Under Section 15 (2) of the Canadian Charter of Rights and Freedoms enacted as part of the 1982 Constitution Act under former Prime Minister Pierre Trudeau, laws, activities and programs are permitted to be in place that favour one group over another if the goal is improving conditions of “disadvantaged individuals or groups.”

Specifically, 15 (2) notes that equality before the law and freedom from discrimination “does not preclude any law, program or activity that has as its object the amelioration of conditions of disadvantaged individuals or groups including those that are disadvantaged because of race, national or ethnic origin, colour, religion, sex, age or mental or physical disability.”

Similar hiring criteria have emerged at many other Canadian universities. A 2025 study by the Aristotle Foundation, a Canadian think tank, found that only 12 of 489 open positions listed by Canadian universities did not mention prioritizing applicants based on race, gender or sexual identity.

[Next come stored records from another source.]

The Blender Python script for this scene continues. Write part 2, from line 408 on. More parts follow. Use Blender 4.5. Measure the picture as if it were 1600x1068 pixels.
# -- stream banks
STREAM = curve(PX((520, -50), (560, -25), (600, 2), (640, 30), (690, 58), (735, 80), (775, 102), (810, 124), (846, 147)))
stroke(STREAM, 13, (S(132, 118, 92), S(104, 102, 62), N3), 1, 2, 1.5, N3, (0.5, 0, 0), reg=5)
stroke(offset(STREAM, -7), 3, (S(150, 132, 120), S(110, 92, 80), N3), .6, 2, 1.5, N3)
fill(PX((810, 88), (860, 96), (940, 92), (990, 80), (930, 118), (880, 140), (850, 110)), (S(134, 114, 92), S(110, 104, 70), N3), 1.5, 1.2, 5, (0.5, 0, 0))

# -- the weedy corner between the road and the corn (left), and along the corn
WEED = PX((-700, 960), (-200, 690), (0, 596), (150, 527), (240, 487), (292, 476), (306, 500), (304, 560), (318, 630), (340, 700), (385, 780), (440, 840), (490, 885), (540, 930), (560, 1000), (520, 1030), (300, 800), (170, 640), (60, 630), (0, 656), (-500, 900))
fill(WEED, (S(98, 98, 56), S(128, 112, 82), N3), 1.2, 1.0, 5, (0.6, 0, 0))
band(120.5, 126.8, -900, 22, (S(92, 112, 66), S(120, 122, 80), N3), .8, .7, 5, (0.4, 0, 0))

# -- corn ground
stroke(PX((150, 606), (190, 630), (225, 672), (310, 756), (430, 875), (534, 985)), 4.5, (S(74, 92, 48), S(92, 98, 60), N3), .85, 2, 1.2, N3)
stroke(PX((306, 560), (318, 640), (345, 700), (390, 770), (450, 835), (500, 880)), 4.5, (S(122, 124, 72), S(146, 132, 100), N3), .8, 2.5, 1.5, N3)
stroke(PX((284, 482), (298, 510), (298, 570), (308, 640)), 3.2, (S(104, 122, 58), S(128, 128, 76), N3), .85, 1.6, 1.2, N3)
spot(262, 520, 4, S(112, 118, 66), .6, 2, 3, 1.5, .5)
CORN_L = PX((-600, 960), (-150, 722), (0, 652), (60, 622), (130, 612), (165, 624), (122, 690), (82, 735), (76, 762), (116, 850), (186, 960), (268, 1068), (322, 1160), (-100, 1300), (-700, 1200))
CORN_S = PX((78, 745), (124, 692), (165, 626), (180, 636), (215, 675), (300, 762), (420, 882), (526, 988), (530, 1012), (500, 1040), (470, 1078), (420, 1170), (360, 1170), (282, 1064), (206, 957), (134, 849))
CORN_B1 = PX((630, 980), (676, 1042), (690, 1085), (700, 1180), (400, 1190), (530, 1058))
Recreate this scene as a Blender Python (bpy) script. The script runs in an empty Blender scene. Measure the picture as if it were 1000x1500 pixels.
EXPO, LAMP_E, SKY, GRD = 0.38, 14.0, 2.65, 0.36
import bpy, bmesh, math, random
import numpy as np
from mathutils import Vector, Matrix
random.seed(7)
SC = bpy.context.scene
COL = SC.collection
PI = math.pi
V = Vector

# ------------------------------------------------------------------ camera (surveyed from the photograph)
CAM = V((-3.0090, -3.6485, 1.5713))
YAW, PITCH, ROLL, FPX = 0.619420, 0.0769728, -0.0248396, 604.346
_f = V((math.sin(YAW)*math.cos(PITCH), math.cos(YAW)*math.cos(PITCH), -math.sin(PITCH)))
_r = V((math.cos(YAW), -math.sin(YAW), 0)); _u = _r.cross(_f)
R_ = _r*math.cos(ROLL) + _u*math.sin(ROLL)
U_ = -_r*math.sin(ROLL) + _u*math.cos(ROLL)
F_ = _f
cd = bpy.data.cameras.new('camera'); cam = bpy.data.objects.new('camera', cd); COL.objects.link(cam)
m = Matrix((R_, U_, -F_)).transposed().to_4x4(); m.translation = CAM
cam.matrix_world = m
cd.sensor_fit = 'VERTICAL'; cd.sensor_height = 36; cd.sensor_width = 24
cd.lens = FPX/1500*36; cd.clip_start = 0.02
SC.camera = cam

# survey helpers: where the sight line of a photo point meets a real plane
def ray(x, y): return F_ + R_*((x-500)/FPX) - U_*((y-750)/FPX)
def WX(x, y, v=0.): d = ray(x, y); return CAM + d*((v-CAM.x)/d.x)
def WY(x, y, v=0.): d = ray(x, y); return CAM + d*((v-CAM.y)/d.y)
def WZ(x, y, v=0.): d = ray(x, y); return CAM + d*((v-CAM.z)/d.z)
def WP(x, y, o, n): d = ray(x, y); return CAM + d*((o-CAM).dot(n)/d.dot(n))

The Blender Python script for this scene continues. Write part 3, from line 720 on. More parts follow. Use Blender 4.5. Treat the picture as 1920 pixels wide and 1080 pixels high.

Former Alberta Premier Jason Kenney noted that Memorial University was named after men from Newfoundland who were killed during World War I and said that DEI has “gone too far.”

“1% of the male population of Newfoundland was killed in the Great War. Memorial University was given its name to be a living, permanent memorial to their sacrifice,” Kenney wrote in an April 21 post on X.

“None of those men, or those who served with them, would now be eligible to teach at the university named in honour of their sacrifice,” he said. “DEI has gone too far for too long.”